CubeWerx has released CWXML, an open-source C-language library for parsing and generating XML, but really what they're interested in is BXML, yet another binary format that pollutes the XML brand. Guys, what you've created is not XML. Please don't call it that.
A report by Dr. Craig S. Bruce makes the usual batch of claims about the non-XML binary format being smaller and faster to parse than real XML. As usual, the actual data tested is way too small to make any real assertions about whether this is true. Unusually, they did include a large narrative document as one of their two test cases. Most people offering systems like this ignore that completely. Regardless though, even ignoring the very limited number of test cases (2), the numbers in their report don't support their claims. They demonstrate that the size of gzipped XML is smaller than their binary format, and that when you gzip their format the size difference between the two is trivially small. They make some bigger claims for speed, but the parse times they're working with are so small to begin with, they really don't matter. Reducing parsing from 0.044 seconds to 0.005 seconds may be an order of magnitude speed up, but it's hardly a significant gross savings.
As usual in this field, it appears the researchers have rigged the game by assuming a more homogeneous and thus more easily optimized world than XML actually supports. They only support Latin-1, and it looks probable that they aren't performing all the checks an XML parser is required to perform on characters. They also make the common mistake of encoding numbers as binary for speed. It's possible to make this work fast for one platform, but every optimization you perform for that platform exacts a comparable slowdown on other platforms with incompatible binary numeric formats.
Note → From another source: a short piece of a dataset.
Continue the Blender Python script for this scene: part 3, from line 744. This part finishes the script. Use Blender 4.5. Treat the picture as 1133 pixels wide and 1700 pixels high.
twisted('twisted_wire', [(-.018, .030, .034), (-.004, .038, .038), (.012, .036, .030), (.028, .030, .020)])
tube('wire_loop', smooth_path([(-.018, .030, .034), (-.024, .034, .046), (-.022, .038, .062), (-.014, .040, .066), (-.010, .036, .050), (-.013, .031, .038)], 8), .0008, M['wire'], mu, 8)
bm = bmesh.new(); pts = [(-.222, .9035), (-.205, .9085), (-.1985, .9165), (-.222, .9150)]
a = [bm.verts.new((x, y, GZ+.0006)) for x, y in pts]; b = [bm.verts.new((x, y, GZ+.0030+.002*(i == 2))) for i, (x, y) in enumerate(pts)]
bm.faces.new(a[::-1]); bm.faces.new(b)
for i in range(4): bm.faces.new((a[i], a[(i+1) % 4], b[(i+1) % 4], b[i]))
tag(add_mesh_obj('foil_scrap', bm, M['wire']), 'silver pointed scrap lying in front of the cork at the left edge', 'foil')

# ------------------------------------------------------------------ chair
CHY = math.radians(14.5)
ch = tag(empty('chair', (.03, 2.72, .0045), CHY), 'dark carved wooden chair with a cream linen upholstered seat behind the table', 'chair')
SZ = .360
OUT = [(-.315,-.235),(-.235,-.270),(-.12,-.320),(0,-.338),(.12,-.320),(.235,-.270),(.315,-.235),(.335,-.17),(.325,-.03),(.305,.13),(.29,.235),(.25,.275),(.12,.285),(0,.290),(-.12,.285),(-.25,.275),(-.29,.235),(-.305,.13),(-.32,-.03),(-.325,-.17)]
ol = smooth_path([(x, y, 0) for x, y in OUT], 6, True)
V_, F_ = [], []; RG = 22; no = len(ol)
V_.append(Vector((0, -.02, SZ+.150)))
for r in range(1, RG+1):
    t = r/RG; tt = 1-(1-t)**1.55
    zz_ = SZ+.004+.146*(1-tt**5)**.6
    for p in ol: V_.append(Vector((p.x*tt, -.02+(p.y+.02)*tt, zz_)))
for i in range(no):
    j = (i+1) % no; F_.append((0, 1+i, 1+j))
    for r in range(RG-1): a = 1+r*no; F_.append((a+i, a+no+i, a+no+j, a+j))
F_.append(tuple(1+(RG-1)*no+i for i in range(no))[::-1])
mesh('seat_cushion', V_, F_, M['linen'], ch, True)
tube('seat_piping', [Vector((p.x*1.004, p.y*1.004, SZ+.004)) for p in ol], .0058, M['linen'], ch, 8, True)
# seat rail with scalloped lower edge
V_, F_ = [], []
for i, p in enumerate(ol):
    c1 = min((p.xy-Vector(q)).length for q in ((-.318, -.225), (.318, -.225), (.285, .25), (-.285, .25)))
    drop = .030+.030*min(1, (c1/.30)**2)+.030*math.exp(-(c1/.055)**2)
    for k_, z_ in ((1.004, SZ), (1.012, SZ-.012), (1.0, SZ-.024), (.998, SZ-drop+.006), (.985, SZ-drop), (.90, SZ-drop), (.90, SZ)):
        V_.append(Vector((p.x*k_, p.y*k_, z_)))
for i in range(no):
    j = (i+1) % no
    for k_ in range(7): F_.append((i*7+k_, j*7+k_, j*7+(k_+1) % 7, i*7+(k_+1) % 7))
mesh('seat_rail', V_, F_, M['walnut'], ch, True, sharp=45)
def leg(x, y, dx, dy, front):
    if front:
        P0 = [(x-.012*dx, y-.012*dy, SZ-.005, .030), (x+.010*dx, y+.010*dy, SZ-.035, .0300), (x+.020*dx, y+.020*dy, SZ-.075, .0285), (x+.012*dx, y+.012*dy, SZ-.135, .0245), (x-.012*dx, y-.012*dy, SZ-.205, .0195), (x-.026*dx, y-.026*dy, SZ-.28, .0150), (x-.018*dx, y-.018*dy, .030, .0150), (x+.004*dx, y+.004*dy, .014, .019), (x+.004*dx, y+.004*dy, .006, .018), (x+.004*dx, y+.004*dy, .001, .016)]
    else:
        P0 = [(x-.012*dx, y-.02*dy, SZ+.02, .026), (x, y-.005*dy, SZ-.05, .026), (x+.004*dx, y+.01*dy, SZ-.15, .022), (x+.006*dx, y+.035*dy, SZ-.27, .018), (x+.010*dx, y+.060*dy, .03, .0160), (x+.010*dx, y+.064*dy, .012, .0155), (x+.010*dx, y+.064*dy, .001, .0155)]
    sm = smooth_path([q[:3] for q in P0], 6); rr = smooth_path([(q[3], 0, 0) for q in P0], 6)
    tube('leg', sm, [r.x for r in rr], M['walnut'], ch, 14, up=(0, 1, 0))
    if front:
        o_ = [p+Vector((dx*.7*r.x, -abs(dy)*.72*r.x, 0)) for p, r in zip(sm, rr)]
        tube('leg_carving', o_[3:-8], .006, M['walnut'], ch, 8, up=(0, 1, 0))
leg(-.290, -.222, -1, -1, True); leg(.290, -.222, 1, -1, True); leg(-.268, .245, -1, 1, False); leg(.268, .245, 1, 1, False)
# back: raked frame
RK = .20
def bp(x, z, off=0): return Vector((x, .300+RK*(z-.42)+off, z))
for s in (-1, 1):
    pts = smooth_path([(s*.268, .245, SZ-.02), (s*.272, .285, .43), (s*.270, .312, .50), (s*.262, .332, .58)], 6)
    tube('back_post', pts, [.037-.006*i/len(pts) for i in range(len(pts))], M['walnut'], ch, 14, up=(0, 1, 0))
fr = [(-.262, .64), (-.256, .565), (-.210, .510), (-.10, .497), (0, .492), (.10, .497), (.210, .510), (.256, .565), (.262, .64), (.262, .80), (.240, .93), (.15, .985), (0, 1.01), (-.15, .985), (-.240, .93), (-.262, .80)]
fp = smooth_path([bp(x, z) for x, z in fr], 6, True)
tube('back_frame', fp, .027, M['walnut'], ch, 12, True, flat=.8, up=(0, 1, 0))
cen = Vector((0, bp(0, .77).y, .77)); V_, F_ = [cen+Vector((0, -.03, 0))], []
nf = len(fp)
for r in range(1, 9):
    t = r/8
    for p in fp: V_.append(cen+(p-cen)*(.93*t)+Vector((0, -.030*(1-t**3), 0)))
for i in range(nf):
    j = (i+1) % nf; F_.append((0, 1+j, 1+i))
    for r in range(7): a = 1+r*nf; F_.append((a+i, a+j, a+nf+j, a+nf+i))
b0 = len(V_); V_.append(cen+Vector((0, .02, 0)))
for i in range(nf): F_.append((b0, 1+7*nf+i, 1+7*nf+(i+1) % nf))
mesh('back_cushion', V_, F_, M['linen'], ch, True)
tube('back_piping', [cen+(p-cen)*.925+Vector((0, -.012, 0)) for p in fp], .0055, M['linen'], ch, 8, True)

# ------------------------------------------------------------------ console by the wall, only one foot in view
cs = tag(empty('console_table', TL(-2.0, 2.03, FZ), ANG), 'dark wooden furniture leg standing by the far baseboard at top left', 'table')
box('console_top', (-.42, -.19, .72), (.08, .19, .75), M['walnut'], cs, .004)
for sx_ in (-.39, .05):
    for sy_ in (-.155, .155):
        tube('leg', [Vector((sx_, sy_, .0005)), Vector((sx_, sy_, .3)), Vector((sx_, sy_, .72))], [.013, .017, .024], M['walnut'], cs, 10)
One thing I'm beginning to think is necessary in this field is a large collection of standard test cases that use the full panoply of XML: DTDs, entity references, CDATA sections, attributes, elements, narrative content, record-like data, recursive data, namespaces, multiple encodings, and more. This benchmark set would be useful not just for testing binary formats, but also for testing parser performance. All too often benchmarks in this field are based on just one or two documents. It's rare to see benchmarks that cover a broad and deep enough collection of documents to justify themselves.